But we're broadcasting something by Bellini that is making my toes curl and I can't figure it out.

I don't even speak Italian!
 
PumpkinSmasher said:
You want an Italian.


No I don't. I've never been attracted to Latin men. Nothing wrong with them, just not my gig.

It's very odd. I am going to need to lock my office door soon.
 
Pervert.

Though I must admit, listening to Andrea Bocelli sing "Conte Par Tiro" makes me want to be his tenor-lovin' bitch for life.
 
naudiz said:
Pervert.

Though I must admit, listening to Andrea Bocelli sing "Conte Par Tiro" makes me want to be his tenor-lovin' bitch for life.


You always manage to out-freak me. lol
 
How is that freaky? :)

At least I don't get all hot and bothered while trying to sit through a church servi-- oh, wait. I do.

Damn it.
 
naudiz said:
How is that freaky? :)

At least I don't get all hot and bothered while trying to sit through a church servi-- oh, wait. I do.

Damn it.


Ha! You FRE-- oh wait, so do I.

You would have LOVED Father David. He was 27 and HAWT!!!! Movie star hawt. Thornbirds hawt.

Sigh. I miss his empassioned preaching. Great voice.

I am so going straight to hell.
 
Yes. Yes you are.

So am I. I had a dream once where I was in a demon-possessed apartment, but I didn't want to leave it because it was rent-controlled, so I found this priest to help me with my little problem. He was so hot, and I totally had the loin for him. He had a semi-autmoatic that shot rounds of holy water. I wanted him in a bad way.

Save me a seat near the fire. I'll bring marshmallows.
 
naudiz said:
Yes. Yes you are.

So am I. I had a dream once where I was in a demon-possessed apartment, but I didn't want to leave it because it was rent-controlled, so I found this priest to help me with my little problem. He was so hot, and I totally had the loin for him. He had a semi-autmoatic that shot rounds of holy water. I wanted him in a bad way.

Save me a seat near the fire. I'll bring marshmallows.

I want to be in your head someday Naudiz. Just for like 24 hours. It'd be like the polar opposite of a trip to Disney World, except there would still be dwarves.
 
If he'd sung opera, too, he might've been my ultimate fantasy!
 
Sunstruck, you are not alone.

Opera does the same thing to me. Problem is, I go to live performances. The first time, I was sitting in the floor section.

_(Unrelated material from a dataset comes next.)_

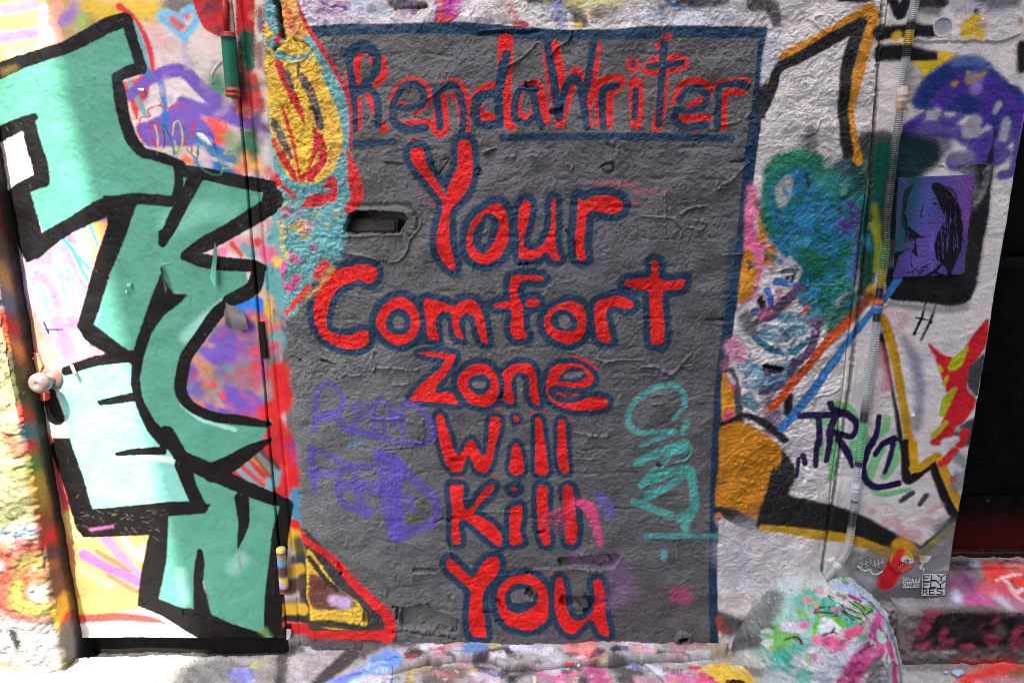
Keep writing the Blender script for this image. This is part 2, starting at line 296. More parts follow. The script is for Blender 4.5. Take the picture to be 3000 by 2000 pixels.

I was escorted out by the ushers part way throught the 2nd act. Apparently it's realy bad form to start making out with your date during the performance, and the people around me were complaining rather loudly.

Now I spring for a private box seat. No one seems to notice when I have my date bent over her chair with her skirt up over her head.
 
sunstruck said:
I don't like opera. Not for the most part. Sapranos make my ear drums cry.

But we're broadcasting something by Bellini that is making my toes curl and I can't figure it out.

I don't even speak Italian!

Opera is drama at it's most passionate, it's a natural reaction.
 
I was just listening to James Hetfield singing the Coors Light Beer song to thousands of crazed Mexicans live in Mexico City (off the Binge and Purge CD) and thinking that I'd do him if he sang to me without the belch there at the end.


I feel so cheap.
 
You just reminded me

naudiz said:
Oh, and he rode a Harley.

My minister actually rode a motorcycle into and around the sanctuary last year to make a point. He wore leathers and everything. It was hilarious. The bluehairs practically fainted from the impropriety of it all, but most people got a huge kick out of it. I must admit: He looked pretty good too.